Kew Gardens scientists create wood database to combat illegal logging

Materials World magazine
,
25 Mar 2019

Scientists at the Royal Botanical Gardens, Kew, are combatting the illegal logging industry by creating an internationally accessible timber database. Shardell finds out more. 

Kew Gardens, UK, home of the largest collections of wood samples in the world, is creating a database of trees that could help authorities determine if wood being sold has been acquired from protected areas.

Kew scientists are collaborating with the Forest Stewardship Council (FSC), which runs the global forest certification system, to catalogue timber using identification technologies such as isotope testing. This allows them to determine species of timber and geolocate their source.

The new project aims to collect over 200 samples from five commonly traded wood species in the FSC-certified forests of Nicaragua, Honduras, Guatemala and Peru over the next year. The longer term intention is to expand this to all 1,500 FSC-certified forests.

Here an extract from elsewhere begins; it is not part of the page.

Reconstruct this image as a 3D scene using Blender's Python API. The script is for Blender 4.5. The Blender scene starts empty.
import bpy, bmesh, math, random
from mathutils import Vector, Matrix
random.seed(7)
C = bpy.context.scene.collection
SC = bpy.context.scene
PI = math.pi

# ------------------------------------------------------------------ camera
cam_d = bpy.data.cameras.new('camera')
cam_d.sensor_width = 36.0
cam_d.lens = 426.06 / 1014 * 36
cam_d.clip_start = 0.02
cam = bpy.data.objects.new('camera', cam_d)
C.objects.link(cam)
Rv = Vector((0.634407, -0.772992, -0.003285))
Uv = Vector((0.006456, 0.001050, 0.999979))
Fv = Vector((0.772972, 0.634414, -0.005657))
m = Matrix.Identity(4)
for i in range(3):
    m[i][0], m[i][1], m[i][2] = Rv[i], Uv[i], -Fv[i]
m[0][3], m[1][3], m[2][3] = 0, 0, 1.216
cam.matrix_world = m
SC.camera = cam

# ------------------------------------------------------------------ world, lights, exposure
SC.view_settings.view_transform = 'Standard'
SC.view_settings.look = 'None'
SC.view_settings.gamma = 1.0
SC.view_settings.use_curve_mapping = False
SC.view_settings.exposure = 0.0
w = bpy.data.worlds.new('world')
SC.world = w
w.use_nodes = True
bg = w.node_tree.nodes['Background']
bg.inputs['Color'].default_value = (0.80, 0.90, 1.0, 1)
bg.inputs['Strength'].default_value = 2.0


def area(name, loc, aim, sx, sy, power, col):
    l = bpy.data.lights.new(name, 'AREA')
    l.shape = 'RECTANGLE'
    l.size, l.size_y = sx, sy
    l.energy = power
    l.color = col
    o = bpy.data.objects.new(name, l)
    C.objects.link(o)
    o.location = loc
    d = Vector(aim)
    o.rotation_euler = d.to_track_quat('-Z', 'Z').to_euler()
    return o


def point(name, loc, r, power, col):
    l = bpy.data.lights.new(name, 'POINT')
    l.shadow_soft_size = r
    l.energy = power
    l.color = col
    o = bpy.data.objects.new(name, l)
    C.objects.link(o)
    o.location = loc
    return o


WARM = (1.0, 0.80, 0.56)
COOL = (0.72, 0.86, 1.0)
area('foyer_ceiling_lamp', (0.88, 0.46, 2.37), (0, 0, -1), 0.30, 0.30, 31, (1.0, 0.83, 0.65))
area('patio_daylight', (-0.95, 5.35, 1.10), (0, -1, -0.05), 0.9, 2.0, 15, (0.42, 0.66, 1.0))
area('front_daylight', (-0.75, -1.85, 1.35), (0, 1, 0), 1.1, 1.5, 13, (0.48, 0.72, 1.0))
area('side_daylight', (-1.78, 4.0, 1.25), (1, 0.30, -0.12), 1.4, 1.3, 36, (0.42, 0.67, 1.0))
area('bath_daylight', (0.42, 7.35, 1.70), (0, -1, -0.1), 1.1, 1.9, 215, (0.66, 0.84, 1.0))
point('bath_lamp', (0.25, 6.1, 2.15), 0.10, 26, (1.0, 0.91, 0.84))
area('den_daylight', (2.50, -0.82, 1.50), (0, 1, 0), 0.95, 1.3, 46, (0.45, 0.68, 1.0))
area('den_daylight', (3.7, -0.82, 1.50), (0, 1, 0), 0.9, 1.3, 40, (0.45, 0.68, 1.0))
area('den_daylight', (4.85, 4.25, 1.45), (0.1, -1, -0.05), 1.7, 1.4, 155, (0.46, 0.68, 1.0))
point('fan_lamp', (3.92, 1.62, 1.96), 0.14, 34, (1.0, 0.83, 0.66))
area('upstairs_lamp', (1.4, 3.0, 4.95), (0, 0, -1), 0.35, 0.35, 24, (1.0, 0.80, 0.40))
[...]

‘Because of things like EU timber regulations, which came in in 2013, people who are importing timber products have to use due diligence to show that what they are importing has been legally sourced, which is not very easy to do, especially if it is something that is not listed,’ Kew’s Research Leader on wood and timber, Dr Peter Gasson, told Materials World. ‘Just because you are importing oak furniture, it doesn’t mean that the trees are chopped down legally.’

‘One way of trying to address that is to build up reference collections of timber with known identities, and also precise locations for where the tree grew – that is what we’re planning to do with the FSC.’

The project followed a pilot scheme launched by the FSC in the USA in 2007, which is now being expanded after evidence from the World Wide Fund for Nature (WWF) showed that in Latin America, illegally logged wood was being shipped alongside FSC-certified timber.

Illegal logging

The trading, harvesting, transporting, processing, buying or selling of timber in violation of sub-national laws is a multi-billion dollar industry. Interpol estimates that illegal logging is worth between £23bln-£76bln annually, with up to 30% of all internationally traded timber thought to be illegally sourced. According to a 2004 report by Seneca Creek Associates & Wood Resources International, it is estimated that between 5-10% of the value of the global wood products trade was likely to have been illegally sourced.

The increase in demand for timber, paper and derivative products including packaging, has emboldened the illegal industry, creating detrimental economic consequences along with the obvious destruction of forests. The World Bank states the annual global market loses US$10bln from illegal logging, with governments losing an additional US$5bln in revenues.

‘This is exacerbated in countries where forest governance is not strong enough to tackle malpractice and cross-border controls are weak,’ says WWF Forest Sector Transformation team lead, Julia Young. ‘Illegal timber depresses global prices – excluding illegal forest products from the market can support transformation of the industry to protect and better manage forests.’

The practicality of governing forests, however, is not an easily manageable task, as following the chain of custody can be problematic. To tackle this problem, Kew scientists are drawing on both their wood collection and expertise.

Identifying wood

Building its collection since 1847, Kew has over 42,000 samples of microscope slides of sections of these woods, paired with expertise, built up over many decades to identify unknown samples.

Gasson and his research team have used traditional wood identification techniques for their collection, including light microscopy and isotope testing, and plan on using additional techniques to contribute to the database. There are different levels of difficulty when examining hardwood or softwood, but light microscopy is usually sufficient to identify a wood sample to the genus level.

‘There are several different techniques we want to use. I’m a traditional with anatomy. So I would take sample sections of them and look at them under the microscope’, Gasson says.

‘I can usually identify, at least to the level of genus, what I’ve got in front of me, and stable isotopes should be able to tell you where the tree grew. Then there are other techniques – such as a mass spectrometry technique which people claim could even get you as far as species. I don’t think one technique will actually answer both questions – what is it, where did it come from.’

Transitioning from an in-house collection to worldwide accessibility, the database is in the early stages of development, but the team is optimistic on the scale and impact of the project. Gasson says, ‘There are plenty of gaps in our collection, and the FSC is well-placed to help us fill some of them with georeferenced samples from their worldwide concessions.’